A commercial artist who worked with pencils, pens, brushes and crayons rather than on a computer, Glaser disliked pompous representations of “high art.” He taught students that it was more important to consider the audience than to blindly follow an urge for self-expression, and said the designer should never adhere to a particular style.

“In terms of beauty, I never understood why designers felt they had to believe in anything,” Metropolis Magazine quoted Glaser as saying in 2003. “You can’t trust style. It’s only a device for encoding material in a certain form, so why develop a sense of allegiance? It’s a kind of design fundamentalism.”
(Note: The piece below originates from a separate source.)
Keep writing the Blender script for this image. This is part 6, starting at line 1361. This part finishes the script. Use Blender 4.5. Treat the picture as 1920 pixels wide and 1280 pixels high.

His work was the subject of a 2009 documentary by Wendy Keys, “Milton Glaser: To Inform and Delight.”

Early Years

Milton Glaser was born on June 26, 1929, in the Bronx, New York, to Eugene Glaser and the former Eleanor Bergman, immigrants from Transylvania. His father, a tailor, wanted Milton to be a doctor or lawyer, according to a 2009 profile in Hadassah magazine.

“My mother was enormously supportive without qualification,” Glaser said in an interview with Step-by-Step Magazine. “She convinced me I could do anything. My father was more resistant. He represented the resistance of the world.”

At age 13, he began taking art classes with Moses and Raphael Soyer in New York. He lost his desire to become a cartoonist after hearing a lecture on the painter Paul Cezanne while attending Manhattan’s High School of Music and Art.

Glaser continued his studies in 1948 at Cooper Union for the Advancement of Science and Art in New York and won a Fulbright scholarship to study under Giorgio Morandi at the Academy of Fine Arts in Bologna, Italy. In 1954, Glaser and some former classmates from Cooper Union founded Push Pin Studios.

Making His Mark

After doing work for Signet Books on a Shakespeare series and producing a subway poster for a New York radio station, Glaser made his mark in 1966 with the Dylan poster, which was distributed as an insert with the songwriter’s “Greatest Hits” album. Inspired by artist Marcel Duchamp, the poster appeared in films and magazines and remains available in reproduction.

Glaser, who left Push Pin in 1974 to start Milton Glaser Inc., taught at New York’s School of Visual Arts for more than 50 years. He wrote several books, including “Art is Work” (2000) and “Drawing is Thinking” (2008).

He teamed with Walter Bernard in 1983 to form WBMG, a New York-based firm that designed or redesigned magazines such as Time and newspapers including the Washington Post.

Glaser received a lifetime achievement award in 2004 from the Smithsonian’s Cooper-Hewitt National Design Museum, and his work is on permanent exhibition at the Museum of Modern Art in New York.

“I fear retirement more than death,” Glaser said in the Hadassah interview. “I don’t remember who said it, ‘The best way to die is in the middle of your work.’ So I’m hoping for that.”

Glaser was married to the former Shirley Girton.